Lululemon, for instance, recently opened HUB Seventeen in Manhattan, a community-gathering space where shoppers can take yoga classes or enjoy art and music. Nike’s SoHo store in Manhattan features a half-basketball court, a soccer trial zone and “smart” treadmills that capture people’s running stats. In a similar move, Adidas opened a four-level, “stadium retail concept” store in Manhattan that features a personal fitness consultation area, a customization section and locker room-style changing rooms.

So why the focus on offline experiential retailing? One answer is to fend off new entrants like Amazon. As more competitors enter the market, athleisure products become more of a commodity. Providing unique in-store experiences could help activewear labels better differentiate their brands. These tactics also create buzz, which helps attract people at the door and boost short-term sales.

Providing unique in-store experiences could help activewear labels better differentiate their brands.

But there is a bigger, more compelling motivation for these expensive offline retail investments: customer loyalty. Studies show that clothing brands haven’t historically done a good job of creating a lasting emotional connection with consumers. Sixty-nine percent of consumers don’t have any emotional connection to any clothing brand, according to Cotton Incorporated, and compared to the previous year, 47 percent feel less loyal to brands.

Sixty-nine percent of consumers don’t have any emotional connection to any clothing brand. 

“Locations are extremely important because they’re the touch point in the real world,” James Dion, founder and president of the retail consulting firm Dionco Inc, tells Sourcing Journal. “As good as digital is, the bond really gets cemented in the physical world.”

Using customer intelligence to improve the in-store experience

No matter how innovative offline retail tactics may seem, ROI is hardly guaranteed. After all, foot traffic in brick-and-mortar stores is still on a free fall, dropping by 3.9 percent during the 2016 holiday season compared to the previous year.

To see significant ROI from experiential retailing, retailers must first develop a deep understanding of the consumers they want to reach.
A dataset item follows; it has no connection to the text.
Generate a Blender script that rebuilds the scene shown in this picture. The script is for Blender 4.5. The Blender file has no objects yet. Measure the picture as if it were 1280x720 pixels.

That’s because 48 percent of consumers are more loyal to brands that share their personal interests. Unfortunately, the way companies gather consumer insight today often fail to provide a complete picture. Many retailers rely on data from their CRM systems, loyalty programs and social media analytics to make decisions about the shopping experience. These channels don’t provide sufficient insight because they only capture what customers have done in the past but don’t reveal why people do what they do.

The way companies gather consumer insight today often fail to provide a complete picture.

To improve customer experience and get more from experiential retailing, companies need to understand the lifestyle, preferences and motivations of their customers. That type of insight comes from developing authentic customer relationships in the long term. It comes not just from looking at transactional data. Retailers need to engage directly and regularly with customers to get honest feedback and use that input to make smart decisions about the end-to-end customer journey.

Final thoughts on experiential retailing

Consumer demand for yoga pants pushed the activewear market to the mainstream, but creative tactics aren’t enough to drive further growth. Efforts in experiential retailing should be informed by deep customer intelligence. Developing experiences that reflect the true needs and motivations of customers is key to thriving in the lucrative but increasingly competitive athleisure market.